THE PROBLEM:
Reproduce the data that follows in its entirety, character for character.

# START OF LISTED RECORDS

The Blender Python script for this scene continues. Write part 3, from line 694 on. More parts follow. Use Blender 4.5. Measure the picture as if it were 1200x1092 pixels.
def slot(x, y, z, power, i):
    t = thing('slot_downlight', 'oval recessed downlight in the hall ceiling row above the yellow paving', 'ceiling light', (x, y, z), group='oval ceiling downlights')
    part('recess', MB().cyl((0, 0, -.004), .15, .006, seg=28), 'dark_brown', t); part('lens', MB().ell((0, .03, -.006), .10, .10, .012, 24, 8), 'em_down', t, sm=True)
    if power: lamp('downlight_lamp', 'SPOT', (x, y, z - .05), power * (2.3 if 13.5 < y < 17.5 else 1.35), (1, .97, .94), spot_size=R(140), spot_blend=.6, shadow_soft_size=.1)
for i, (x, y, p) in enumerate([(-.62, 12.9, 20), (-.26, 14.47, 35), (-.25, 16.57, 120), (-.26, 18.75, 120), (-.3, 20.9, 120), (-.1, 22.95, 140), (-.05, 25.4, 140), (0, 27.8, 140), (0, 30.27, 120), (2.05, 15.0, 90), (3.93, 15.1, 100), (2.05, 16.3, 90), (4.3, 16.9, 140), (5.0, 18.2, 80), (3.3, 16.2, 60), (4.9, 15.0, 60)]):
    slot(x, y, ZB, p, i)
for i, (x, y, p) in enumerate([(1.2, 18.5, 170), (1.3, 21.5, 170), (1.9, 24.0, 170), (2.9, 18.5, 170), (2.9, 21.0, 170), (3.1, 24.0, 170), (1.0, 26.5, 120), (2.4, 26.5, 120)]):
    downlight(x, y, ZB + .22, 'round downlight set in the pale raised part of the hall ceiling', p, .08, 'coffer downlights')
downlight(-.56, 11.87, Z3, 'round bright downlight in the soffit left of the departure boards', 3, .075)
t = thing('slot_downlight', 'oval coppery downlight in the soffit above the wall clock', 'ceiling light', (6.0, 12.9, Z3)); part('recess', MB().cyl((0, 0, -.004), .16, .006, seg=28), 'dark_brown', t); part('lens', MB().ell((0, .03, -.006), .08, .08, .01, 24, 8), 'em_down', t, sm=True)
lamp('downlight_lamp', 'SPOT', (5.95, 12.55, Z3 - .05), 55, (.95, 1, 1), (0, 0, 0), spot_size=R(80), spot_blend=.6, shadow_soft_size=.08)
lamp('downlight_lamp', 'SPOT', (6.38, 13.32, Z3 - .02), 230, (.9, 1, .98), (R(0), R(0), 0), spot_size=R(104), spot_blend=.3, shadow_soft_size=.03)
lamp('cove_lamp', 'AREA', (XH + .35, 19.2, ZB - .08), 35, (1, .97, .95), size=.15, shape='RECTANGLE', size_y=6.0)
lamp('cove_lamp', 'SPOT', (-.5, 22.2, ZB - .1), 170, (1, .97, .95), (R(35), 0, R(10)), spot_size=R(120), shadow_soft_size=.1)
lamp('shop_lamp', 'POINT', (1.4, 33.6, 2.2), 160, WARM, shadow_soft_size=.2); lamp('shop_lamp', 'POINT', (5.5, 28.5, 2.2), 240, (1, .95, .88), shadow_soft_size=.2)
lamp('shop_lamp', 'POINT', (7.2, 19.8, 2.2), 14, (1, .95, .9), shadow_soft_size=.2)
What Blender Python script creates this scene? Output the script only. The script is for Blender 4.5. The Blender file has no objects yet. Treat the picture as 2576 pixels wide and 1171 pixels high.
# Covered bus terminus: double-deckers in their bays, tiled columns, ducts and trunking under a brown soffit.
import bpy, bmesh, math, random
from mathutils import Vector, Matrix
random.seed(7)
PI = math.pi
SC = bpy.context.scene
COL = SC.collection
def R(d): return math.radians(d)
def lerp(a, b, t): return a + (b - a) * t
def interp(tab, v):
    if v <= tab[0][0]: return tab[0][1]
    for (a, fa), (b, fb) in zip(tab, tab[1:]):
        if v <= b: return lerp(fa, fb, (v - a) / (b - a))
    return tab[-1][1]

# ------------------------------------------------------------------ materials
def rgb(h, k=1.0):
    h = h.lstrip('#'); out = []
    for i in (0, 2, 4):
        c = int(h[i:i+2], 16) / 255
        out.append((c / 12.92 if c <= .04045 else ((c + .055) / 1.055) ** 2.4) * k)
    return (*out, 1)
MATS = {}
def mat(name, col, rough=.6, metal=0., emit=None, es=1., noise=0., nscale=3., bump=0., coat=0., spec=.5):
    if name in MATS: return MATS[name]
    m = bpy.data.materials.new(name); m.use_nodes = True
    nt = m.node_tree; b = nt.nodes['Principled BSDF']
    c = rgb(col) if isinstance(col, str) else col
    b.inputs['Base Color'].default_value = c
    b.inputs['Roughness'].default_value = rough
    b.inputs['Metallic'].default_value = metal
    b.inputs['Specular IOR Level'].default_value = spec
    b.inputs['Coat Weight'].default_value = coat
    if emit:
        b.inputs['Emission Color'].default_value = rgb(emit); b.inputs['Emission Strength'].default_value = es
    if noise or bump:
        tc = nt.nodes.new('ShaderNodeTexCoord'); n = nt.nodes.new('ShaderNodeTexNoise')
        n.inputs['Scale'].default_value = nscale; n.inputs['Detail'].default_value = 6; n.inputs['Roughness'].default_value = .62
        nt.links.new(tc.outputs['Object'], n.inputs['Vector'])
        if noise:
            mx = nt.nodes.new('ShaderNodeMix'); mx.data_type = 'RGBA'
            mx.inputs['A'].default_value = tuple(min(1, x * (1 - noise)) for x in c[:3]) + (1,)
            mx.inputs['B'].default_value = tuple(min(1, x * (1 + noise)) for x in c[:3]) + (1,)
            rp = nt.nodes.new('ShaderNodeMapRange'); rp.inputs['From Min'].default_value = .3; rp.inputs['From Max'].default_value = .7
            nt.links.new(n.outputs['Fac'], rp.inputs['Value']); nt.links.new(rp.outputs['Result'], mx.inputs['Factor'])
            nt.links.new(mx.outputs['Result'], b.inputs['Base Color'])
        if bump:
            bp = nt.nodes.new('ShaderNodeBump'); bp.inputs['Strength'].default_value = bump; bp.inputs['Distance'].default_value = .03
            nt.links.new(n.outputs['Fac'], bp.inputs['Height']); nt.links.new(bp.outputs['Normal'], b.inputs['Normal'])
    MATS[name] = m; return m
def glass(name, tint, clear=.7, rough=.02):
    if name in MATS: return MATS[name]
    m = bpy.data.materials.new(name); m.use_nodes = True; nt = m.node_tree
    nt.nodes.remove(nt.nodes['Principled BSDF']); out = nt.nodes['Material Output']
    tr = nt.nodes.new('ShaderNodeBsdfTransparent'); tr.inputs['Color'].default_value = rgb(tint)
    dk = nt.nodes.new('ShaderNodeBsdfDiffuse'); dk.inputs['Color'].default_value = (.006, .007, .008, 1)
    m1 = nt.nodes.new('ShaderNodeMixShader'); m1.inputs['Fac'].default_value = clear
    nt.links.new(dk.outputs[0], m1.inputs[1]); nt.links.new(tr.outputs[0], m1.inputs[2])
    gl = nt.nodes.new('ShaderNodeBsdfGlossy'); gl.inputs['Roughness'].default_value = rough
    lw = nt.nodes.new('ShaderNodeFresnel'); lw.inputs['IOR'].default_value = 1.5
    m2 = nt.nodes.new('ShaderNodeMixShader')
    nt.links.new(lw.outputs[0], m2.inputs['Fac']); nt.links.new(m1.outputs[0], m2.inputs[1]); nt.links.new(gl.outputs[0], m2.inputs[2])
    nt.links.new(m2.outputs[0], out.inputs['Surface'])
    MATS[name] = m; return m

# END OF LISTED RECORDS

THE REPLY:
The Blender Python script for this scene continues. Write part 3, from line 694 on. More parts follow. Use Blender 4.5. Measure the picture as if it were 1200x1092 pixels.
def slot(x, y, z, power, i):
    t = thing('slot_downlight', 'oval recessed downlight in the hall ceiling row above the yellow paving', 'ceiling light', (x, y, z), group='oval ceiling downlights')
    part('recess', MB().cyl((0, 0, -.004), .15, .006, seg=28), 'dark_brown', t); part('lens', MB().ell((0, .03, -.006), .10, .10, .012, 24, 8), 'em_down', t, sm=True)
    if power: lamp('downlight_lamp', 'SPOT', (x, y, z - .05), power * (2.3 if 13.5 < y < 17.5 else 1.35), (1, .97, .94), spot_size=R(140), spot_blend=.6, shadow_soft_size=.1)
for i, (x, y, p) in enumerate([(-.62, 12.9, 20), (-.26, 14.47, 35), (-.25, 16.57, 120), (-.26, 18.75, 120), (-.3, 20.9, 120), (-.1, 22.95, 140), (-.05, 25.4, 140), (0, 27.8, 140), (0, 30.27, 120), (2.05, 15.0, 90), (3.93, 15.1, 100), (2.05, 16.3, 90), (4.3, 16.9, 140), (5.0, 18.2, 80), (3.3, 16.2, 60), (4.9, 15.0, 60)]):
    slot(x, y, ZB, p, i)
for i, (x, y, p) in enumerate([(1.2, 18.5, 170), (1.3, 21.5, 170), (1.9, 24.0, 170), (2.9, 18.5, 170), (2.9, 21.0, 170), (3.1, 24.0, 170), (1.0, 26.5, 120), (2.4, 26.5, 120)]):
    downlight(x, y, ZB + .22, 'round downlight set in the pale raised part of the hall ceiling', p, .08, 'coffer downlights')
downlight(-.56, 11.87, Z3, 'round bright downlight in the soffit left of the departure boards', 3, .075)
t = thing('slot_downlight', 'oval coppery downlight in the soffit above the wall clock', 'ceiling light', (6.0, 12.9, Z3)); part('recess', MB().cyl((0, 0, -.004), .16, .006, seg=28), 'dark_brown', t); part('lens', MB().ell((0, .03, -.006), .08, .08, .01, 24, 8), 'em_down', t, sm=True)
lamp('downlight_lamp', 'SPOT', (5.95, 12.55, Z3 - .05), 55, (.95, 1, 1), (0, 0, 0), spot_size=R(80), spot_blend=.6, shadow_soft_size=.08)
lamp('downlight_lamp', 'SPOT', (6.38, 13.32, Z3 - .02), 230, (.9, 1, .98), (R(0), R(0), 0), spot_size=R(104), spot_blend=.3, shadow_soft_size=.03)
lamp('cove_lamp', 'AREA', (XH + .35, 19.2, ZB - .08), 35, (1, .97, .95), size=.15, shape='RECTANGLE', size_y=6.0)
lamp('cove_lamp', 'SPOT', (-.5, 22.2, ZB - .1), 170, (1, .97, .95), (R(35), 0, R(10)), spot_size=R(120), shadow_soft_size=.1)
lamp('shop_lamp', 'POINT', (1.4, 33.6, 2.2), 160, WARM, shadow_soft_size=.2); lamp('shop_lamp', 'POINT', (5.5, 28.5, 2.2), 240, (1, .95, .88), shadow_soft_size=.2)
lamp('shop_lamp', 'POINT', (7.2, 19.8, 2.2), 14, (1, .95, .9), shadow_soft_size=.2)
What Blender Python script creates this scene? Output the script only. The script is for Blender 4.5. The Blender file has no objects yet. Treat the picture as 2576 pixels wide and 1171 pixels high.
# Covered bus terminus: double-deckers in their bays, tiled columns, ducts and trunking under a brown soffit.
import bpy, bmesh, math, random
from mathutils import Vector, Matrix
random.seed(7)
PI = math.pi
SC = bpy.context.scene
COL = SC.collection
def R(d): return math.radians(d)
def lerp(a, b, t): return a + (b - a) * t
def interp(tab, v):
    if v <= tab[0][0]: return tab[0][1]
    for (a, fa), (b, fb) in zip(tab, tab[1:]):
        if v <= b: return lerp(fa, fb, (v - a) / (b - a))
    return tab[-1][1]

# ------------------------------------------------------------------ materials
def rgb(h, k=1.0):
    h = h.lstrip('#'); out = []
    for i in (0, 2, 4):
        c = int(h[i:i+2], 16) / 255
        out.append((c / 12.92 if c <= .04045 else ((c + .055) / 1.055) ** 2.4) * k)
    return (*out, 1)
MATS = {}
def mat(name, col, rough=.6, metal=0., emit=None, es=1., noise=0., nscale=3., bump=0., coat=0., spec=.5):
    if name in MATS: return MATS[name]
    m = bpy.data.materials.new(name); m.use_nodes = True
    nt = m.node_tree; b = nt.nodes['Principled BSDF']
    c = rgb(col) if isinstance(col, str) else col
    b.inputs['Base Color'].default_value = c
    b.inputs['Roughness'].default_value = rough
    b.inputs['Metallic'].default_value = metal
    b.inputs['Specular IOR Level'].default_value = spec
    b.inputs['Coat Weight'].default_value = coat
    if emit:
        b.inputs['Emission Color'].default_value = rgb(emit); b.inputs['Emission Strength'].default_value = es
    if noise or bump:
        tc = nt.nodes.new('ShaderNodeTexCoord'); n = nt.nodes.new('ShaderNodeTexNoise')
        n.inputs['Scale'].default_value = nscale; n.inputs['Detail'].default_value = 6; n.inputs['Roughness'].default_value = .62
        nt.links.new(tc.outputs['Object'], n.inputs['Vector'])
        if noise:
            mx = nt.nodes.new('ShaderNodeMix'); mx.data_type = 'RGBA'
            mx.inputs['A'].default_value = tuple(min(1, x * (1 - noise)) for x in c[:3]) + (1,)
            mx.inputs['B'].default_value = tuple(min(1, x * (1 + noise)) for x in c[:3]) + (1,)
            rp = nt.nodes.new('ShaderNodeMapRange'); rp.inputs['From Min'].default_value = .3; rp.inputs['From Max'].default_value = .7
            nt.links.new(n.outputs['Fac'], rp.inputs['Value']); nt.links.new(rp.outputs['Result'], mx.inputs['Factor'])
            nt.links.new(mx.outputs['Result'], b.inputs['Base Color'])
        if bump:
            bp = nt.nodes.new('ShaderNodeBump'); bp.inputs['Strength'].default_value = bump; bp.inputs['Distance'].default_value = .03
            nt.links.new(n.outputs['Fac'], bp.inputs['Height']); nt.links.new(bp.outputs['Normal'], b.inputs['Normal'])
    MATS[name] = m; return m
def glass(name, tint, clear=.7, rough=.02):
    if name in MATS: return MATS[name]
    m = bpy.data.materials.new(name); m.use_nodes = True; nt = m.node_tree
    nt.nodes.remove(nt.nodes['Principled BSDF']); out = nt.nodes['Material Output']
    tr = nt.nodes.new('ShaderNodeBsdfTransparent'); tr.inputs['Color'].default_value = rgb(tint)
    dk = nt.nodes.new('ShaderNodeBsdfDiffuse'); dk.inputs['Color'].default_value = (.006, .007, .008, 1)
    m1 = nt.nodes.new('ShaderNodeMixShader'); m1.inputs['Fac'].default_value = clear
    nt.links.new(dk.outputs[0], m1.inputs[1]); nt.links.new(tr.outputs[0], m1.inputs[2])
    gl = nt.nodes.new('ShaderNodeBsdfGlossy'); gl.inputs['Roughness'].default_value = rough
    lw = nt.nodes.new('ShaderNodeFresnel'); lw.inputs['IOR'].default_value = 1.5
    m2 = nt.nodes.new('ShaderNodeMixShader')
    nt.links.new(lw.outputs[0], m2.inputs['Fac']); nt.links.new(m1.outputs[0], m2.inputs[1]); nt.links.new(gl.outputs[0], m2.inputs[2])
    nt.links.new(m2.outputs[0], out.inputs['Surface'])
    MATS[name] = m; return m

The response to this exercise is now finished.